Princess Désirée attends a banquet celebrating the King of Sweden’s 70th birthday at the Royal Palace in Stockholm on April 30, 2016 (Henrik Montgomery/TT News Agency/Alamy)
Désirée wore the tiara often at gala events throughout the years. For her brother’s 70th birthday banquet, she paired it with modern earrings from her own collection, a slender diamond rivière, and a diamond cuff bracelet and matching cocktail ring. (Behind her, a cousin, Princess Benedikte of Denmark, wears another Swedish royal heirloom, Queen Sofia’s Star and Pearl Tiara.)

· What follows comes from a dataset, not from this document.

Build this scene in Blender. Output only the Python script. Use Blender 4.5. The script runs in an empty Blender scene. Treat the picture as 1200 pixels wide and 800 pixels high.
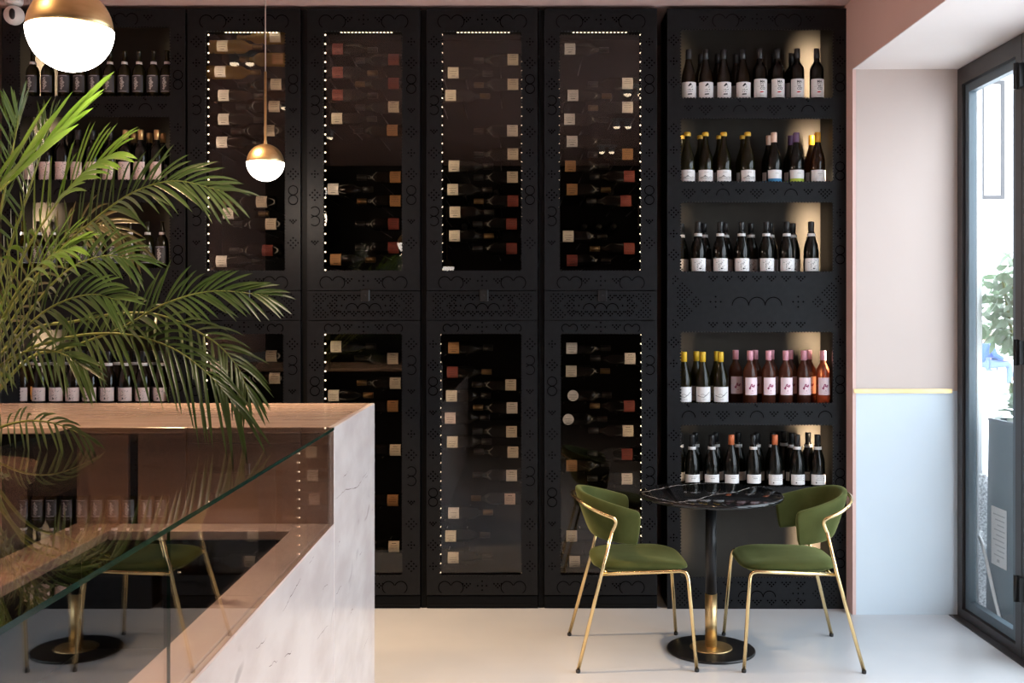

Princess Christina, Tord Magnuson, and Princess Margaretha attend a banquet celebrating the King of Sweden’s 70th birthday at the Royal Palace in Stockholm on April 30, 2016 (Christine Olsson/TT News Agency/Alamy)
This was one of the last gala occasions attended by all four of the Haga Princesses. Princess Birgitta and Princess Désirée arrived for the banquet behind their eldest and youngest sisters, Princess Margaretha (wearing the Swedish Aquamarine Kokoshnik that belonged to Margaret of Connaught) and Princess Christina (wearing the aquamarine bandeau that belonged to Queen Louise and is now in the collection of Princess Madeleine), and Christina’s husband, Tord Magnuson. Behind them is another cousin, Prince Andreas of Saxe-Coburg and Gotha.
Now, Margaretha and Christina are the only two sisters still living, following Birgitta’s death in December 2024 and Désirée’s passing in January 2026. Margaretha, now 91, lives in Oxfordshire, while 82-year-old Christina still lives in Sweden and makes occasional appearances with the rest of the royal family.